* What you are asked to do:
Copy out the data below as written; omit any images.
== Provided material
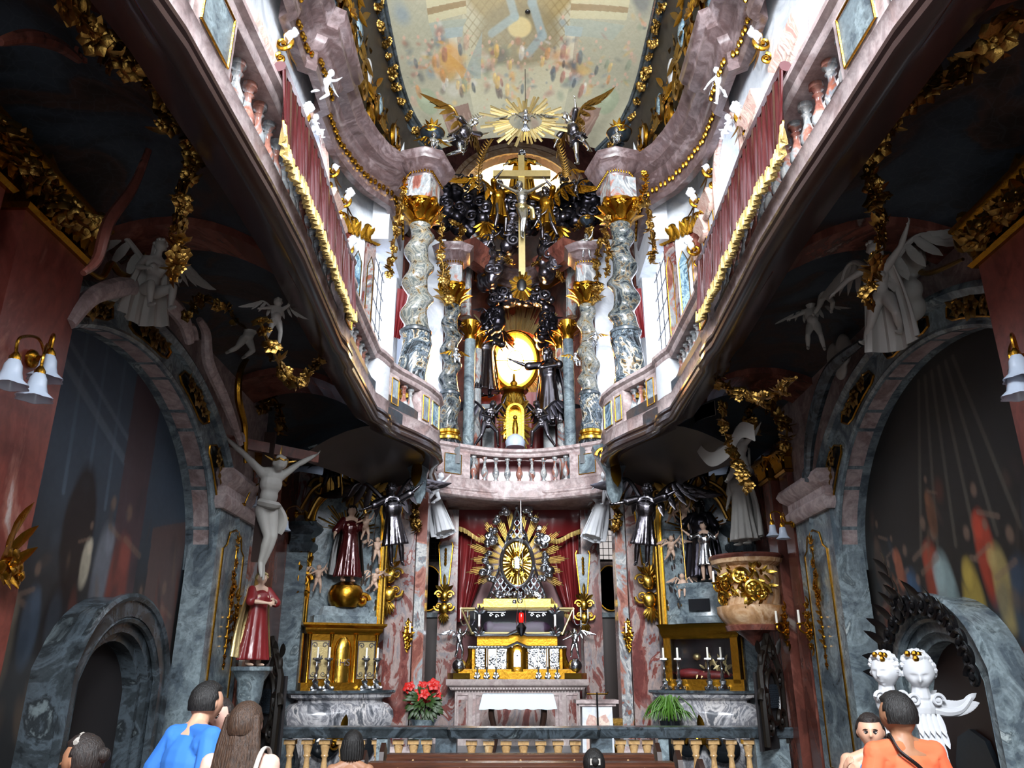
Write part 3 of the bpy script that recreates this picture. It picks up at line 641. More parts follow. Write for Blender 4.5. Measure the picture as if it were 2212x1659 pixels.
    dr = struct('door_%d' % (1 if s < 0 else 2), fr, M('greydark' if s < 0 else 'grey'))
    lf = MB().plate(i1, (s * 3.55, 0, 0), (0, 1, 0), (0, 0, 1), (s * .03, 0, 0)); struct('door_leaf', lf, M('velvetdark' if s < 0 else 'doorwood'), dr)
    if s > 0:
        g = MB().plate([(yc - .3, .1), (yc + .3, .1), (yc + .3, 1.0), (yc + .2, 1.2), (yc, 1.27), (yc - .2, 1.2), (yc - .3, 1.0)], (s * 3.5, 0, 0), (0, 1, 0), (0, 0, 1), (s * .04, 0, 0)); struct('grille', g, M('bluemetal'), dr)
    # red marble giant pilasters with gilded capitals
def pilaster(s, name, x, y, w, d, z0, z1, m, capz, lab, near=True):
    t = thing(name, lab, 'pilaster', (s * x, y, 0))
    b = MB(); b.box((s * (x + d / 2), y, (z0 + z1) / 2), (d, w, z1 - z0)); b.box((s * (x + d / 2 - .02), y, .12), (d + .08, w + .1, .24)); obj('shaft', b, M(m), t)
    c = MB(); xf = s * (x - .05); h = capz
    c.sweep([(0, z1), (.03, z1), (.05, z1 + .03), (.02, z1 + .05), (.02, z1 + h - .1), (.07, z1 + h - .06), (.1, z1 + h - .02), (.1, z1 + h), (-.1, z1 + h), (-.1, z1)], [(s * (x + d), y - w / 2), (s * x, y - w / 2), (s * x, y + w / 2), (s * (x + d), y + w / 2)][::(1 if s < 0 else -1)])
    for k in range(7):
        yy = y - w / 2 + w * (k + .5) / 7; c.leaf((xf, yy, z1 + .05), (0, 0, 1), (-s, 0, 0), h * .6, w / 6, .35, .4); c.ball((xf, yy, z1 + h * .72), .022, 6)
    cp = obj('capital', c, M('gold'), t)
    for yy in (y - w / 2, y + w / 2):
        v = MB(); v.scroll((s * (x - .06), yy, z1 + h * .75), (0, 1, 0), (0, 0, 1), .13 if near else .09, 1.8, .022, pi / 2, 1 if yy > y else -1, depth=1.6); v.scroll((s * (x + .02), yy, z1 + h * .75), (s, 0, 0), (0, 0, 1), .1, 1.6, .02, pi / 2); obj('volute', v, M('gold'), cp)
    return t
for s, sd in ((-1, 'left'), (1, 'right')):
    pilaster(s, 'marble_pilaster', 3.12, 4.55, .72, .21, 0, 4.36, 'red', .34, 'broad red marble pilaster with gilded scroll capital nearest the %s mural' % sd)
    pilaster(s, 'marble_pilaster', 3.12, 3.62, .72, .21, 0, 4.36, 'red', .34, 'red marble pilaster cut by the %s edge of the photo' % sd)
    pilaster(s, 'marble_pilaster', 3.26, 9.72, .3, .07, 0, 4.02, 'redgrey' if s < 0 else 'brownred', .3, 'slender reddish marble pilaster with gilded capital beside the %s grey pier' % sd, False)
    pilaster(s, 'marble_pilaster', 3.2, 10.2, .32, .2, 0, 4.02, 'brownred', .3, 'dark brown marble pilaster between the grey piers on the %s' % sd, False)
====
* Reply:
Write part 3 of the bpy script that recreates this picture. It picks up at line 641. More parts follow. Write for Blender 4.5. Measure the picture as if it were 2212x1659 pixels.
    dr = struct('door_%d' % (1 if s < 0 else 2), fr, M('greydark' if s < 0 else 'grey'))
    lf = MB().plate(i1, (s * 3.55, 0, 0), (0, 1, 0), (0, 0, 1), (s * .03, 0, 0)); struct('door_leaf', lf, M('velvetdark' if s < 0 else 'doorwood'), dr)
    if s > 0:
        g = MB().plate([(yc - .3, .1), (yc + .3, .1), (yc + .3, 1.0), (yc + .2, 1.2), (yc, 1.27), (yc - .2, 1.2), (yc - .3, 1.0)], (s * 3.5, 0, 0), (0, 1, 0), (0, 0, 1), (s * .04, 0, 0)); struct('grille', g, M('bluemetal'), dr)
    # red marble giant pilasters with gilded capitals
def pilaster(s, name, x, y, w, d, z0, z1, m, capz, lab, near=True):
    t = thing(name, lab, 'pilaster', (s * x, y, 0))
    b = MB(); b.box((s * (x + d / 2), y, (z0 + z1) / 2), (d, w, z1 - z0)); b.box((s * (x + d / 2 - .02), y, .12), (d + .08, w + .1, .24)); obj('shaft', b, M(m), t)
    c = MB(); xf = s * (x - .05); h = capz
    c.sweep([(0, z1), (.03, z1), (.05, z1 + .03), (.02, z1 + .05), (.02, z1 + h - .1), (.07, z1 + h - .06), (.1, z1 + h - .02), (.1, z1 + h), (-.1, z1 + h), (-.1, z1)], [(s * (x + d), y - w / 2), (s * x, y - w / 2), (s * x, y + w / 2), (s * (x + d), y + w / 2)][::(1 if s < 0 else -1)])
    for k in range(7):
        yy = y - w / 2 + w * (k + .5) / 7; c.leaf((xf, yy, z1 + .05), (0, 0, 1), (-s, 0, 0), h * .6, w / 6, .35, .4); c.ball((xf, yy, z1 + h * .72), .022, 6)
    cp = obj('capital', c, M('gold'), t)
    for yy in (y - w / 2, y + w / 2):
        v = MB(); v.scroll((s * (x - .06), yy, z1 + h * .75), (0, 1, 0), (0, 0, 1), .13 if near else .09, 1.8, .022, pi / 2, 1 if yy > y else -1, depth=1.6); v.scroll((s * (x + .02), yy, z1 + h * .75), (s, 0, 0), (0, 0, 1), .1, 1.6, .02, pi / 2); obj('volute', v, M('gold'), cp)
    return t
for s, sd in ((-1, 'left'), (1, 'right')):
    pilaster(s, 'marble_pilaster', 3.12, 4.55, .72, .21, 0, 4.36, 'red', .34, 'broad red marble pilaster with gilded scroll capital nearest the %s mural' % sd)
    pilaster(s, 'marble_pilaster', 3.12, 3.62, .72, .21, 0, 4.36, 'red', .34, 'red marble pilaster cut by the %s edge of the photo' % sd)
    pilaster(s, 'marble_pilaster', 3.26, 9.72, .3, .07, 0, 4.02, 'redgrey' if s < 0 else 'brownred', .3, 'slender reddish marble pilaster with gilded capital beside the %s grey pier' % sd, False)
    pilaster(s, 'marble_pilaster', 3.2, 10.2, .32, .2, 0, 4.02, 'brownred', .3, 'dark brown marble pilaster between the grey piers on the %s' % sd, False)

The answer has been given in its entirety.